6. Bridging gaps between urban expansion, and agriculture and open spaces preservation

According to some social scientists, May 23, 2007 marked the date when the proportion of urban population on Earth surpassed rural dwellers, while the UN certified this happened sometime in 2008. One of the obvious consequences of this shift is the need for more physical space for cities, causing urban encroachment where once there were fields, forests and other types of open spaces. Around the world there is a widespread concern about the sustainability of urban expansion as it affects food-producing farmlands, forestry industries and ecosystem services provision by non-urbanised areas. There are particular geographical hotspots, namely in China (Lichtenberg and Ding, 2008).

Peri-urban agriculture is as old as cities, but its promotion and preservation has gained momentum in the last decades in response to new concerns related to the sustainability of food production, and also in regional planning (e.g. green infrastructure provision, open spaces conservation, ecosystem services). Bengston et al. (2004) summarised some of the farmland management tools available in the United States, outlining more than 30 mechanisms for “managing urban growth” or “protecting open-space”, connoting them as “two sides of the same coin” (Bengston et al., 2004: 273). In Europe devices such as “agri-parks” or “agricultural parks”, absent in other continents, have been developed (Yacamán and Zazo, 2015), echoing the protection mechanisms for natural areas, from national/natural parks to agriculture in peri-urban and non-peri-urban areas. However, it remains questionable to what extent these tools have been effective in avoiding urban intrusion and promoting agriculture and/or forest preservation given the intensity of urban dynamics and pressures. In particular, it seems difficult to guarantee the sustainability of urban areas while, at the same time, maintaining its farmlands and open spaces nearby.

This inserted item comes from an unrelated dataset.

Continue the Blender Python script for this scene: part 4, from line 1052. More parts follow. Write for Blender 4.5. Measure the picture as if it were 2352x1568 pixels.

This thematic session welcomes contributions around these questions:

> Is reconciliation possible between urban/metropolitan/spatial/city-region planning and farmlands and rural areas?

> How can agri-ecological infrastructures and frameworks be planned and designed at urban/metropolitan/spatial/city-region scale?

> What organisational tools and partnerships for urban-rural joint policies, ventures and projects have been developed and what is their performance?

> Is environmental protection in peri-urban areas compatible with farmland and rural preservation?

> How can we bridge the gap between the peri-urban farmlands understood as farming (productive) areas, on the one hand, and as green infrastructure/open space conservation, on the other?